China
Dozens of underground human rights reporters arrested in #China

“At least 45 Chinese reporters working underground for an Italy-based media outlet were arrested, interrogated, and accused of espionage in China in the last six months,” declared Marco Respinti, a panelist at a conference on religious freedom in China organized this Wednesday at the European Parliament – writes Willy Fautré, director of Human Rights Without Frontiers.
Respinti, a journalist and Director-in-Charge of Bitter Winter (BW), an international online daily magazine on religious liberty and human rights in China published in eight languages by CESNUR in Italy, also reported that in August 2018 the Chinese Communist Party (CCP) authorities designated Bitter Winter as a “foreign hostile website” due to BW publishing secret documents and news reports about the CCP’s suppression of religious beliefs and human rights violations.
The CCP authorities retaliated with repeated attempts to hack BW’s website and arresting its local reporters and contributors. BW reporters who are arrested for smuggling out videos, photos, court trial documents, or any other evidence of persecution are usually accused of “divulgation of state secrets” or “involvement in infiltration by foreign forces.”
Bitter Winter covers the persecution of all faiths in its daily reports; all religions are persecuted under Xi Jinping in China. Active believers of all faiths are arbitrarily arrested and forced to sign declarations recanting their religious beliefs and swearing allegiance to the atheist Communist Party. Places of worship are closed or destroyed, and minors are forbidden to attend religious services in places of worship, both in public or private.
One million Uyghur Muslims are forced to attend political “transformation through education” sessions in detention conditions. BW reporters have managed to smuggle out pictures and videos from these camps. One reporter who secretly filmed such a camp in Xinjiang was arrested and has “disappeared” after his arrest.
Pastors are arrested and sentenced to prison terms for holding prayer meetings in private houses; crosses have been removed down from both Catholic and Protestant churches; religious symbols have been removed from religious places and replaced by photos of Mao Zedong or Xi Jinping.
From 28 October to 1 November 2018, thirty-five Buddhist temples were shut down or sealed off in one province alone. Monks and nuns, most of them seniors, were thrown out onto the streets overnight.
Taoist temples have been destroyed on spurious grounds; this was the case with the Yaochi Palace Temple, which has a thousand-year history.
Falun Gong practitioners and members of The Church of Almighty God (CAG) make up the highest number of arrests and prisoners. As of 1 January 2019, the online database of religious prisoners of the Brussels-based NGO Human Rights Without Frontiers contained over 2000 and 1600 documented cases, respectively.

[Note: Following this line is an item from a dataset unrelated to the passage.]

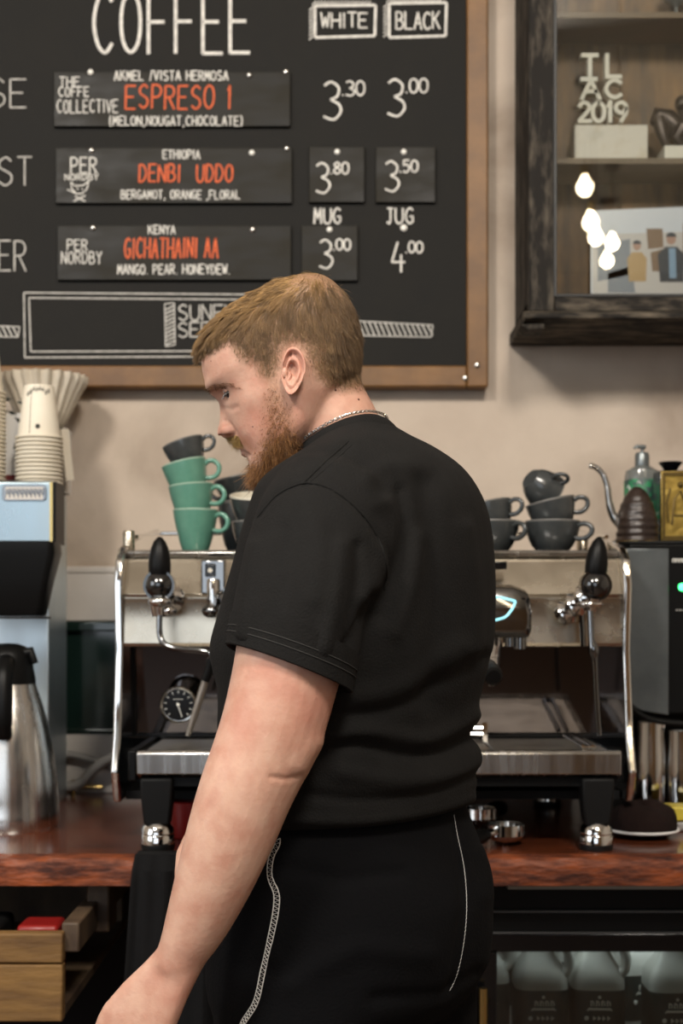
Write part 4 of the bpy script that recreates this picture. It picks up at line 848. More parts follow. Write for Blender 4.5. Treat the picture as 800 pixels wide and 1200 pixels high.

In a recent crackdown of a CAG community, five senior leaders were sentenced to lengthy prison terms. Ms Bao Shuguang was sentenced to thirteen years in prison and a fine of USD 19,000, and the four others will each serve an eleven-year prison term and pay a fine of USD 17,000.
More than 2500 CAG members have applied for political asylum in various EU member states. Unfortunately, despite the magnitude of the persecution and their high number of prisoners of conscience, few of them are granted political asylum. The worst offenders in Europe are France, Netherlands, Belgium, and Switzerland, which issued 203, 33, 10, and 24 orders of departure, respectively. The peaceful believers, mainly young women, might be arrested at any moment, at home or on the street, deported to China, and put back in the hands of their persecutors.
At the conference on religious freedom in China hosted by MEPs Bastiaan Belder (ECR), Christian Dan Preda (EPP), and Josef Weidenholzer (S&D), Respinti urged HR/VP Federica Mogherini and the members of the European Parliament to make full use of their meetings with the Chinese authorities as well as the UN human rights mechanisms to convey their concerns to the Chinese government and urge it to comply with international standards regarding freedom of religion or belief.